As many as 38 British Acts of Parliament relating to Indian railways are set to be repealed, following recommendations made by the country's influential Law Commission published on Wednesday.

The proposals for repealing up to 800 laws, some dating back many centuries, have been made by the Law Commission for England and Wales and the Scottish Law Commission in an effort to get rid of laws that were either “spent, obsolete, unnecessary or otherwise not now of practical utility.”

While many laws relate to obscure British domestic issues such as the demolition of a specific local government hall, or a 16th Century law for a local church, a significant number relate to the numerous pieces of legislation passed between 1849 and 1942 that were key to the construction of various railway lines across India during British rule.
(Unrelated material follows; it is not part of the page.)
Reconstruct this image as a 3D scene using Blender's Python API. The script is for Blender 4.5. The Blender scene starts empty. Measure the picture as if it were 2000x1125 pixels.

The report and consultation document which preceded it provide an interesting historical account of the development of the railway system, and the shifting roles of the state and private enterprise, and what “in the consultation – it describes as the nationalisation of the railway system by a protracted process of piecemeal acquisition and direct build.” The legislation include laws such as the 1897 Assam Railways and Trading Company Act, “ which allowed the company to deem certain classes of shares fully paid-up, to arrange an orderly distribution of proceeds in the event that the government exercised its purchase option, and to reduce the company's capital when shares were paid off.

The assets of the company were acquired by the government in 1945, and though the company itself had no rail operating assets in India, it continued to exist as a non-trading company, part of Duncan Macneill Group, a UK-based firm. Others include the Great Indian Peninsula Railway Company Act of 1849, facilitating the creation of a rail network linking Mumbai with other parts of the country, and the Madras Railway Act of 1853, authorising the formation of a company to build and maintain an “experimental line of railway” between Chennai and the West Coast.

The Law Commission initiated a consultation on the Indian Railways-related laws in 2007, including a consultation with Indian authorities. A spokesperson for the commission said that the current list of repeal recommendations in the law encompassed all known laws relating to Indian railways.

The recommendations will be passed on to Britain's Ministry of Justice and will then go through a parliamentary process of approval before the Acts can be appealed.

The latest repeals report is the 19th so far to be published by the Law Commission, an influential body made up of senior judges and lawyers, charged with ensuring that Britain's laws are “fair, modern, simple and as cost effective as possible.”

“Getting rid of statutory dead wood helps to simplify and modernise our law, making it more intelligible,” said Sir James Munby, Chairman of the Law Commission of England and Wales.